++++ Data supplied ++++

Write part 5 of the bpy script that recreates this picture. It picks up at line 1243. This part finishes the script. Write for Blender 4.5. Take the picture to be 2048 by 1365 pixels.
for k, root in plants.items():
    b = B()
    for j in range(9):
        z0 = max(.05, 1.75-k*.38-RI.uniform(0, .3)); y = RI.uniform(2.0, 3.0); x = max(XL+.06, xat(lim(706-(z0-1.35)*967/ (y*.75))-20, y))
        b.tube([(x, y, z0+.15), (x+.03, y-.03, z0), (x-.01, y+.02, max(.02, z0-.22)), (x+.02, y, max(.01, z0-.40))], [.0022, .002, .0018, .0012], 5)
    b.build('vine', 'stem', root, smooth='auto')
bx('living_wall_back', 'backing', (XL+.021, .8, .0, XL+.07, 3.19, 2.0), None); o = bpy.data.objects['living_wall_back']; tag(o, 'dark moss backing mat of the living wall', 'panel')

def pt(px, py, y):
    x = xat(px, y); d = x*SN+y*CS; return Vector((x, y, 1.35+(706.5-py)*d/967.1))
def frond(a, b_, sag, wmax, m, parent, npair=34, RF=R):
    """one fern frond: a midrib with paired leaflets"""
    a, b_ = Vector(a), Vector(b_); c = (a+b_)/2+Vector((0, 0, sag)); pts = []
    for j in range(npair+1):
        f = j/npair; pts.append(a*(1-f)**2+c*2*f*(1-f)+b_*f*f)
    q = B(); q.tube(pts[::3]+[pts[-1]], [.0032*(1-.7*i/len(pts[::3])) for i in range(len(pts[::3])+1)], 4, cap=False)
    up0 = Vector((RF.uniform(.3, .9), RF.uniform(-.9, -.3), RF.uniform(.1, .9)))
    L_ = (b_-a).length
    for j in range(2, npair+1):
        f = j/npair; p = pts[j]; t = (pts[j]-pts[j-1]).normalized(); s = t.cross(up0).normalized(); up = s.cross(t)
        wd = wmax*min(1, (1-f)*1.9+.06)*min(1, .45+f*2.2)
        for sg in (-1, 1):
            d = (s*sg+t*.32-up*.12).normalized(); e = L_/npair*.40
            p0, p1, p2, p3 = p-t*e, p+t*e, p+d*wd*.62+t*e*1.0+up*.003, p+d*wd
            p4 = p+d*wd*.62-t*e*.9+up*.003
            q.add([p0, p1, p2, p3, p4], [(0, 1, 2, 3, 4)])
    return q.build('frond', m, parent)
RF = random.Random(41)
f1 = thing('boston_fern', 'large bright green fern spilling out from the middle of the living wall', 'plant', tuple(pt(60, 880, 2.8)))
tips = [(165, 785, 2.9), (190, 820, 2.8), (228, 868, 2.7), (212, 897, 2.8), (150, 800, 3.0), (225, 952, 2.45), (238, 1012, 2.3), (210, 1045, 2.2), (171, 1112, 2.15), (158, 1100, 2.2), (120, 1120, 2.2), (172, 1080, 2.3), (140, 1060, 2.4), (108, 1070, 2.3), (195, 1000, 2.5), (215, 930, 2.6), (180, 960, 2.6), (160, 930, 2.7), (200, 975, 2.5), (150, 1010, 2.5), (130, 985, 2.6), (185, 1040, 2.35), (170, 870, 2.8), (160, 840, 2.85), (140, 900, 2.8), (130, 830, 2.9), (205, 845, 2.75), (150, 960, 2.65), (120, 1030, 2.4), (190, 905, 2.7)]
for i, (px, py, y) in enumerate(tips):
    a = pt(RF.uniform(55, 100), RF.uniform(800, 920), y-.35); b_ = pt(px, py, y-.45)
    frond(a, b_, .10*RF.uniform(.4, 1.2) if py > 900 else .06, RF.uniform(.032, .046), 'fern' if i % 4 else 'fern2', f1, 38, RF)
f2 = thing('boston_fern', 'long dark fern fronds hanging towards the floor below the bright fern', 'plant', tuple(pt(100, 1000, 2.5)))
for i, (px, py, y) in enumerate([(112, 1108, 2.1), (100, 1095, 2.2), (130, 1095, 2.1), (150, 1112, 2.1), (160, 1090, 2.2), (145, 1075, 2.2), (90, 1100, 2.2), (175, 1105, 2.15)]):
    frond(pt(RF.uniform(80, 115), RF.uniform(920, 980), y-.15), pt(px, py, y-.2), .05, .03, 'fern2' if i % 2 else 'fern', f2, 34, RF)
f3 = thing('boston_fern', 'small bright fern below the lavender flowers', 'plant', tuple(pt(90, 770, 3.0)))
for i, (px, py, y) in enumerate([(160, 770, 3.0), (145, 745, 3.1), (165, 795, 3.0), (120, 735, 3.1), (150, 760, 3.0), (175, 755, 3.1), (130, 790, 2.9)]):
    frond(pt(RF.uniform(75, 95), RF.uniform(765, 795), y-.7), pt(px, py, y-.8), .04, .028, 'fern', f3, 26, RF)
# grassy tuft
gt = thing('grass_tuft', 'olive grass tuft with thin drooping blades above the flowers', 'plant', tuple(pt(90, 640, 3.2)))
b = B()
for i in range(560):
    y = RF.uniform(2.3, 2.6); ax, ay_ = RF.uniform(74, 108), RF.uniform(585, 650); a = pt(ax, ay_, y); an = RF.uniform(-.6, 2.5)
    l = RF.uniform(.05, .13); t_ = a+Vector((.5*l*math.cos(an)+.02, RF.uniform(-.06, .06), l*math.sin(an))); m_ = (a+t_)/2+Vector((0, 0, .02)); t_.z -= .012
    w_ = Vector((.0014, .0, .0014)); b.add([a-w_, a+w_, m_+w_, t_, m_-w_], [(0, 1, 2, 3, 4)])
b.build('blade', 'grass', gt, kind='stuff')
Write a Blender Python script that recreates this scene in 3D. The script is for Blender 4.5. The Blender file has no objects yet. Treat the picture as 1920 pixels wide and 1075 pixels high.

++++

**Exercise task:** Transcribe the material above in its entirety. Match it exactly.

**Answer for this exercise:**
Write part 5 of the bpy script that recreates this picture. It picks up at line 1243. This part finishes the script. Write for Blender 4.5. Take the picture to be 2048 by 1365 pixels.
for k, root in plants.items():
    b = B()
    for j in range(9):
        z0 = max(.05, 1.75-k*.38-RI.uniform(0, .3)); y = RI.uniform(2.0, 3.0); x = max(XL+.06, xat(lim(706-(z0-1.35)*967/ (y*.75))-20, y))
        b.tube([(x, y, z0+.15), (x+.03, y-.03, z0), (x-.01, y+.02, max(.02, z0-.22)), (x+.02, y, max(.01, z0-.40))], [.0022, .002, .0018, .0012], 5)
    b.build('vine', 'stem', root, smooth='auto')
bx('living_wall_back', 'backing', (XL+.021, .8, .0, XL+.07, 3.19, 2.0), None); o = bpy.data.objects['living_wall_back']; tag(o, 'dark moss backing mat of the living wall', 'panel')

def pt(px, py, y):
    x = xat(px, y); d = x*SN+y*CS; return Vector((x, y, 1.35+(706.5-py)*d/967.1))
def frond(a, b_, sag, wmax, m, parent, npair=34, RF=R):
    """one fern frond: a midrib with paired leaflets"""
    a, b_ = Vector(a), Vector(b_); c = (a+b_)/2+Vector((0, 0, sag)); pts = []
    for j in range(npair+1):
        f = j/npair; pts.append(a*(1-f)**2+c*2*f*(1-f)+b_*f*f)
    q = B(); q.tube(pts[::3]+[pts[-1]], [.0032*(1-.7*i/len(pts[::3])) for i in range(len(pts[::3])+1)], 4, cap=False)
    up0 = Vector((RF.uniform(.3, .9), RF.uniform(-.9, -.3), RF.uniform(.1, .9)))
    L_ = (b_-a).length
    for j in range(2, npair+1):
        f = j/npair; p = pts[j]; t = (pts[j]-pts[j-1]).normalized(); s = t.cross(up0).normalized(); up = s.cross(t)
        wd = wmax*min(1, (1-f)*1.9+.06)*min(1, .45+f*2.2)
        for sg in (-1, 1):
            d = (s*sg+t*.32-up*.12).normalized(); e = L_/npair*.40
            p0, p1, p2, p3 = p-t*e, p+t*e, p+d*wd*.62+t*e*1.0+up*.003, p+d*wd
            p4 = p+d*wd*.62-t*e*.9+up*.003
            q.add([p0, p1, p2, p3, p4], [(0, 1, 2, 3, 4)])
    return q.build('frond', m, parent)
RF = random.Random(41)
f1 = thing('boston_fern', 'large bright green fern spilling out from the middle of the living wall', 'plant', tuple(pt(60, 880, 2.8)))
tips = [(165, 785, 2.9), (190, 820, 2.8), (228, 868, 2.7), (212, 897, 2.8), (150, 800, 3.0), (225, 952, 2.45), (238, 1012, 2.3), (210, 1045, 2.2), (171, 1112, 2.15), (158, 1100, 2.2), (120, 1120, 2.2), (172, 1080, 2.3), (140, 1060, 2.4), (108, 1070, 2.3), (195, 1000, 2.5), (215, 930, 2.6), (180, 960, 2.6), (160, 930, 2.7), (200, 975, 2.5), (150, 1010, 2.5), (130, 985, 2.6), (185, 1040, 2.35), (170, 870, 2.8), (160, 840, 2.85), (140, 900, 2.8), (130, 830, 2.9), (205, 845, 2.75), (150, 960, 2.65), (120, 1030, 2.4), (190, 905, 2.7)]
for i, (px, py, y) in enumerate(tips):
    a = pt(RF.uniform(55, 100), RF.uniform(800, 920), y-.35); b_ = pt(px, py, y-.45)
    frond(a, b_, .10*RF.uniform(.4, 1.2) if py > 900 else .06, RF.uniform(.032, .046), 'fern' if i % 4 else 'fern2', f1, 38, RF)
f2 = thing('boston_fern', 'long dark fern fronds hanging towards the floor below the bright fern', 'plant', tuple(pt(100, 1000, 2.5)))
for i, (px, py, y) in enumerate([(112, 1108, 2.1), (100, 1095, 2.2), (130, 1095, 2.1), (150, 1112, 2.1), (160, 1090, 2.2), (145, 1075, 2.2), (90, 1100, 2.2), (175, 1105, 2.15)]):
    frond(pt(RF.uniform(80, 115), RF.uniform(920, 980), y-.15), pt(px, py, y-.2), .05, .03, 'fern2' if i % 2 else 'fern', f2, 34, RF)
f3 = thing('boston_fern', 'small bright fern below the lavender flowers', 'plant', tuple(pt(90, 770, 3.0)))
for i, (px, py, y) in enumerate([(160, 770, 3.0), (145, 745, 3.1), (165, 795, 3.0), (120, 735, 3.1), (150, 760, 3.0), (175, 755, 3.1), (130, 790, 2.9)]):
    frond(pt(RF.uniform(75, 95), RF.uniform(765, 795), y-.7), pt(px, py, y-.8), .04, .028, 'fern', f3, 26, RF)
# grassy tuft
gt = thing('grass_tuft', 'olive grass tuft with thin drooping blades above the flowers', 'plant', tuple(pt(90, 640, 3.2)))
b = B()
for i in range(560):
    y = RF.uniform(2.3, 2.6); ax, ay_ = RF.uniform(74, 108), RF.uniform(585, 650); a = pt(ax, ay_, y); an = RF.uniform(-.6, 2.5)
    l = RF.uniform(.05, .13); t_ = a+Vector((.5*l*math.cos(an)+.02, RF.uniform(-.06, .06), l*math.sin(an))); m_ = (a+t_)/2+Vector((0, 0, .02)); t_.z -= .012
    w_ = Vector((.0014, .0, .0014)); b.add([a-w_, a+w_, m_+w_, t_, m_-w_], [(0, 1, 2, 3, 4)])
b.build('blade', 'grass', gt, kind='stuff')
Write a Blender Python script that recreates this scene in 3D. The script is for Blender 4.5. The Blender file has no objects yet. Treat the picture as 1920 pixels wide and 1075 pixels high.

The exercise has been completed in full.